- TASK GOAL: Pictures must not be retyped. Return exactly the lines from the one with "Write a Blender" through the one with "from mathutils import Vector, Matrix, noise", both included, and no others.

- ENTRIES SHOWN:
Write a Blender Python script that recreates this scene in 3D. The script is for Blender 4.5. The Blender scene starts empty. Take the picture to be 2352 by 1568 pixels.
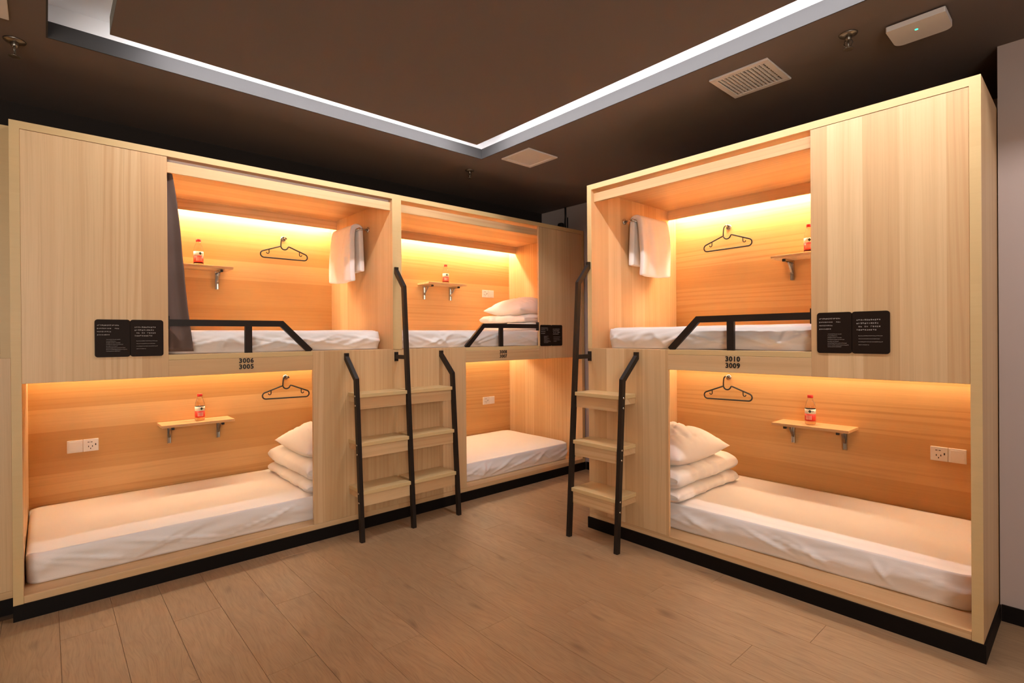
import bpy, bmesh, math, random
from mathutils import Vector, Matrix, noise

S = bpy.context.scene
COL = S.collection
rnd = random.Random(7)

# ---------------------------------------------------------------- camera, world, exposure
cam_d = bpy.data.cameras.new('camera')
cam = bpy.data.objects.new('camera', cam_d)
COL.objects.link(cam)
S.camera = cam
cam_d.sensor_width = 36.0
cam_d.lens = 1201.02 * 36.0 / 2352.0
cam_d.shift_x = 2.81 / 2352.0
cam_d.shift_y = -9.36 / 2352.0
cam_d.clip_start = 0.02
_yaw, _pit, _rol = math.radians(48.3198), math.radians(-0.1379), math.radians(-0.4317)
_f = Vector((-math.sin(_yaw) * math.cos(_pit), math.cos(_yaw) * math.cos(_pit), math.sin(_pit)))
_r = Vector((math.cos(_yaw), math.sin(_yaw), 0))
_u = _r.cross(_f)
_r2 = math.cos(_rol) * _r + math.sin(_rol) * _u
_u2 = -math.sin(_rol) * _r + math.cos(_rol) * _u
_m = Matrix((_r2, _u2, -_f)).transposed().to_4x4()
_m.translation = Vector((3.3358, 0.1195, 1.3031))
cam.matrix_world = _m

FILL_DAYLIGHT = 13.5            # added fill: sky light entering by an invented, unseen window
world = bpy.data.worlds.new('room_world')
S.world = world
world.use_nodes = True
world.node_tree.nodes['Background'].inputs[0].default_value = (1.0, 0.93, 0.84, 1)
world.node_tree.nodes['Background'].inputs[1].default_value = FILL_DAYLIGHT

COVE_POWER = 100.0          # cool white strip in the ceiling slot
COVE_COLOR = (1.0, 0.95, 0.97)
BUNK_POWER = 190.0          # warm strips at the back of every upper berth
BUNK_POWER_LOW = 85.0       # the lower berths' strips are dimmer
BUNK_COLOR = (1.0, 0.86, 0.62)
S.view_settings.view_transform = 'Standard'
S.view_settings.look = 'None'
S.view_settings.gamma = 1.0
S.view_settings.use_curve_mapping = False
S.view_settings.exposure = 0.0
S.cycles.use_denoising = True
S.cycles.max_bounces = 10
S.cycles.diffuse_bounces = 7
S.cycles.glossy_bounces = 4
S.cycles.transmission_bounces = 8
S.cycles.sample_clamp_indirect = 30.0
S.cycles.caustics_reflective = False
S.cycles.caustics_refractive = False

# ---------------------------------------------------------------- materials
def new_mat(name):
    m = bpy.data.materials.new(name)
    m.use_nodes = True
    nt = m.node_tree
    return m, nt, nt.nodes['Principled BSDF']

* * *

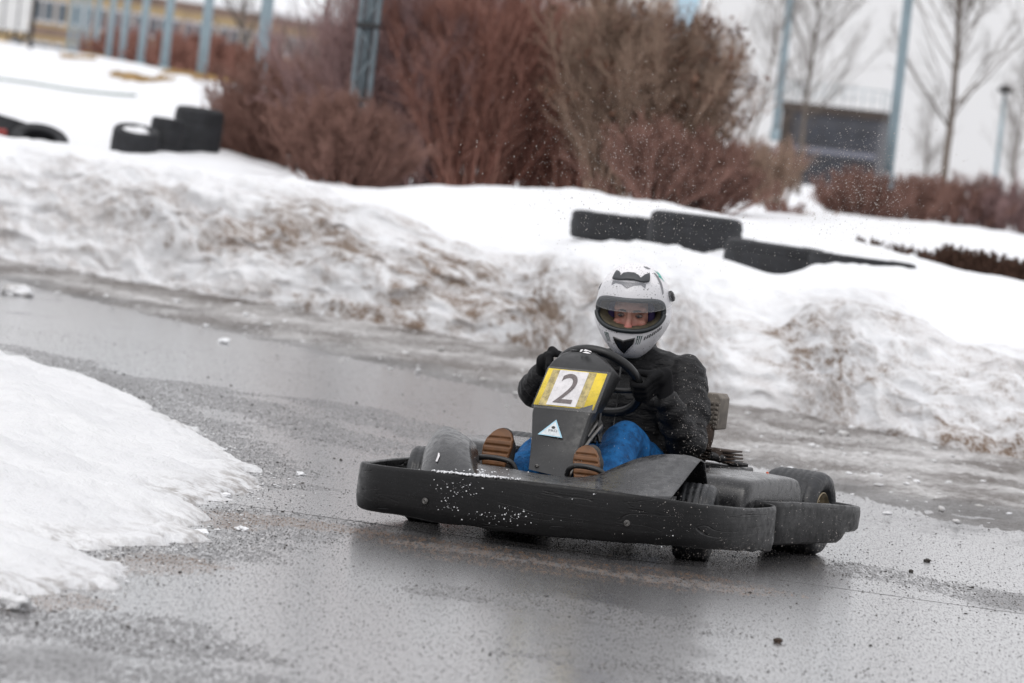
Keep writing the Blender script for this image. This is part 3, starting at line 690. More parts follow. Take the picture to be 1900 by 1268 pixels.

- THE REPLY:
Write a Blender Python script that recreates this scene in 3D. The script is for Blender 4.5. The Blender scene starts empty. Take the picture to be 2352 by 1568 pixels.
import bpy, bmesh, math, random
from mathutils import Vector, Matrix, noise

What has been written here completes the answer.